** BEGIN **

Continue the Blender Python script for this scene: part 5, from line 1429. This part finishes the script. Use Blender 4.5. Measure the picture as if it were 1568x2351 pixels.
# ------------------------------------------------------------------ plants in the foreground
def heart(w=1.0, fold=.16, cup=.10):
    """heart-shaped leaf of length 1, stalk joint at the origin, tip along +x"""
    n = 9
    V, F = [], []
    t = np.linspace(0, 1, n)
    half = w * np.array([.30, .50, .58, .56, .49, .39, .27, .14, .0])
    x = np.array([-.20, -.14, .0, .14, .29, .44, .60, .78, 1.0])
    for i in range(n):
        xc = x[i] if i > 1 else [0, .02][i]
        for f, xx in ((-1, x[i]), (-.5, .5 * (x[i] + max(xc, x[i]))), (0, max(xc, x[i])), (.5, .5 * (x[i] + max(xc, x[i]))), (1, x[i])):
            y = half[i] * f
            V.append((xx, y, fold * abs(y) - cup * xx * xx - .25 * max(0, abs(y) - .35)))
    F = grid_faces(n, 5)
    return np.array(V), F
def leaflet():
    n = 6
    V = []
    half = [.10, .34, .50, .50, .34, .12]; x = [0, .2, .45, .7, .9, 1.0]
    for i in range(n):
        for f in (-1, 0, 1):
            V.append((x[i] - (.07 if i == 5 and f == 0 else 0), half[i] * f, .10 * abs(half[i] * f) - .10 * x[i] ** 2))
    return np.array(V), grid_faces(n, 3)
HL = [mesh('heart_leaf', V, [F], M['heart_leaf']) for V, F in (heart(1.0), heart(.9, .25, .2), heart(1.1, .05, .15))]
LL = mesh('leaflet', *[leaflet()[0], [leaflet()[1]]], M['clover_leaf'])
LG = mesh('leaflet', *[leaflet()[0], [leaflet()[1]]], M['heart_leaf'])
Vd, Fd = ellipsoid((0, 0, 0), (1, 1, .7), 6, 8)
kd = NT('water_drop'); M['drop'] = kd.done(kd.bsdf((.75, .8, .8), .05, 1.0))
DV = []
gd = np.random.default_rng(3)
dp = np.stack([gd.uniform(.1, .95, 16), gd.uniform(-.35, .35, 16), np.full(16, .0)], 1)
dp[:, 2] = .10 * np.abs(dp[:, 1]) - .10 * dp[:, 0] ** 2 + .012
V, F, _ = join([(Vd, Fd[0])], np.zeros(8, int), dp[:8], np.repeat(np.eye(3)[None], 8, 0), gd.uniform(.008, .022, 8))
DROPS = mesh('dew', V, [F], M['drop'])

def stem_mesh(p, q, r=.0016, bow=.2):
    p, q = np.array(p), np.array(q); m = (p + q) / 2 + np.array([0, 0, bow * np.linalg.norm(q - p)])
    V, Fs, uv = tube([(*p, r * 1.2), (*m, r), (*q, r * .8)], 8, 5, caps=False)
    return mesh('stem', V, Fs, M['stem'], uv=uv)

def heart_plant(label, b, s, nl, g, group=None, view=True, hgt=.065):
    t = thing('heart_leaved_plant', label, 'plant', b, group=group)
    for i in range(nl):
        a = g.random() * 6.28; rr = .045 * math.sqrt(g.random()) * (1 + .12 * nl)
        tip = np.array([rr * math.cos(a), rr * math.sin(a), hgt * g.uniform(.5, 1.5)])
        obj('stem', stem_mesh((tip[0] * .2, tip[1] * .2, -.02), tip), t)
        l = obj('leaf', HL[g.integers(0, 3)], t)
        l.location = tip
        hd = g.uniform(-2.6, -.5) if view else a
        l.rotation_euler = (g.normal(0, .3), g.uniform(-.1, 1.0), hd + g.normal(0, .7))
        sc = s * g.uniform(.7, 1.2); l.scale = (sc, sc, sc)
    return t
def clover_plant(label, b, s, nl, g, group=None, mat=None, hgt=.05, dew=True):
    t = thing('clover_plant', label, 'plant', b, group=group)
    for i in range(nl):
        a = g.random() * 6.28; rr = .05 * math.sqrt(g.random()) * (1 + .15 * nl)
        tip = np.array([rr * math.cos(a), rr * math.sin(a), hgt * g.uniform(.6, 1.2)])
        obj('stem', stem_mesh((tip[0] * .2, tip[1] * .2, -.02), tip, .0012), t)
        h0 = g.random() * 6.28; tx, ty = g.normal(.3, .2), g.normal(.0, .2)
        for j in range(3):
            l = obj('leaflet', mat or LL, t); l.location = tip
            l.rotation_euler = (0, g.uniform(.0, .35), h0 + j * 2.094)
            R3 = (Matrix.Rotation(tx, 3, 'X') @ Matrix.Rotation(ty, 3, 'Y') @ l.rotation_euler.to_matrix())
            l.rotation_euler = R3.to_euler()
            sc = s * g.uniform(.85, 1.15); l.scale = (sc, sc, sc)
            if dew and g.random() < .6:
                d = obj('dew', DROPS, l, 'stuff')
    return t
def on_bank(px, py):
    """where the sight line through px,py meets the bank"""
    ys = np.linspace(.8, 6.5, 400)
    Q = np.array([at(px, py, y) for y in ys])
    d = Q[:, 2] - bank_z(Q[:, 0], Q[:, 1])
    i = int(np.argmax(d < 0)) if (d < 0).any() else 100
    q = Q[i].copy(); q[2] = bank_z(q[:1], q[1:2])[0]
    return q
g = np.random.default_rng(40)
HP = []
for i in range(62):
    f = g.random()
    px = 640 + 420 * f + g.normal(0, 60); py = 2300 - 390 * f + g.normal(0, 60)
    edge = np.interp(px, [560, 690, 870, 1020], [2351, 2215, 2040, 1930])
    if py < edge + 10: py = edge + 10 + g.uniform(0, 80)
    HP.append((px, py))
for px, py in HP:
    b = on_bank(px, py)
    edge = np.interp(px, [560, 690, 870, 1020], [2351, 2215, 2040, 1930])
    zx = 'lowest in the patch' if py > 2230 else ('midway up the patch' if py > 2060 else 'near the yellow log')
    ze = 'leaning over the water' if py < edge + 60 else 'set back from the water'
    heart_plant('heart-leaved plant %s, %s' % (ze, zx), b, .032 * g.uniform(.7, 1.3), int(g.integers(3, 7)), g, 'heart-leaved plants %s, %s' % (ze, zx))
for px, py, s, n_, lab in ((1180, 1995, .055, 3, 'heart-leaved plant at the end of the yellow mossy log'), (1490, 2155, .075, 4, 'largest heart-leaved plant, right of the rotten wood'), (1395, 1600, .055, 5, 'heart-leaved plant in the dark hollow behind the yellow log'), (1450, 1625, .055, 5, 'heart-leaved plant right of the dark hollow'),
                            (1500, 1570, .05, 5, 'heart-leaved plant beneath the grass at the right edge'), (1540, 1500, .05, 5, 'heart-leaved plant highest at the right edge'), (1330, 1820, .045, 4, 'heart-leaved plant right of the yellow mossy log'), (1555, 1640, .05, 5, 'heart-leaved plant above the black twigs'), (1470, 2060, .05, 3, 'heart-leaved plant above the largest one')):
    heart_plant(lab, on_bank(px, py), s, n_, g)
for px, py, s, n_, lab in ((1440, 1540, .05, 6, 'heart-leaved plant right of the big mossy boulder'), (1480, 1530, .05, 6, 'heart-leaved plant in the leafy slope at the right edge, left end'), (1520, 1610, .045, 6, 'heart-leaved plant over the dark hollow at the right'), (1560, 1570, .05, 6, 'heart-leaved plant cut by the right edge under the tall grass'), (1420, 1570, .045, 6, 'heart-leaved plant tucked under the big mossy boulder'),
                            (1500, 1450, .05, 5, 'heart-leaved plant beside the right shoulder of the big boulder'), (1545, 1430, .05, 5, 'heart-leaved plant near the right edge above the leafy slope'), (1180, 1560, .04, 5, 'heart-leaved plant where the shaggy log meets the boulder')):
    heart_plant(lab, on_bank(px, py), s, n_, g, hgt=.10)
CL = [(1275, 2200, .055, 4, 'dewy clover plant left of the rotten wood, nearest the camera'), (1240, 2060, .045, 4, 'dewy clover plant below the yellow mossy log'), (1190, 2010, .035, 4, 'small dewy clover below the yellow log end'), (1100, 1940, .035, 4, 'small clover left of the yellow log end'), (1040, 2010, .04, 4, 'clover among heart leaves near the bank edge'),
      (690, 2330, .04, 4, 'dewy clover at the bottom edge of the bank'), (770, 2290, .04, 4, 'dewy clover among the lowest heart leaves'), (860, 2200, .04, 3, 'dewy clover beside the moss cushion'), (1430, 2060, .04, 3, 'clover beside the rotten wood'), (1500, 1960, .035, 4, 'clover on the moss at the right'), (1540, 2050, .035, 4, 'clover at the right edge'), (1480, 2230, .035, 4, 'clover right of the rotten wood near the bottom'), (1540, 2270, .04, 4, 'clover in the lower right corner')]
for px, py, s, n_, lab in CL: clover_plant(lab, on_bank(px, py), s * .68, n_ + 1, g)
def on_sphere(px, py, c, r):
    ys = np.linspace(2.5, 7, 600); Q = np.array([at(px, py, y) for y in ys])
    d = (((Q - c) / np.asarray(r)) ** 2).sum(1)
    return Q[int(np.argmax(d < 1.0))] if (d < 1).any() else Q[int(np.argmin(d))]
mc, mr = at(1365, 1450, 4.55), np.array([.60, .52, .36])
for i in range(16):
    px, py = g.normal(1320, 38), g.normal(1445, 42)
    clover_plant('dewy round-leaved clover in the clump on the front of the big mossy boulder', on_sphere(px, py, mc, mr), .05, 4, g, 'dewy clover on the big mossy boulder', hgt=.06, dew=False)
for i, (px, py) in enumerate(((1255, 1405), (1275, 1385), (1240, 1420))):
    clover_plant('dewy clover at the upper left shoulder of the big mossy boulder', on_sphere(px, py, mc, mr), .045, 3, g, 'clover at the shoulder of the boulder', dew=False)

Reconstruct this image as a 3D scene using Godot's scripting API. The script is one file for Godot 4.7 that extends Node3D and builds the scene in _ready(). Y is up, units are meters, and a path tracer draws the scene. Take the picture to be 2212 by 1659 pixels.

** END **

▶ [What you have to do]:
Give only the number of lines in the entries above that hold the string "from".

▶ [Reply to the exercise]:
2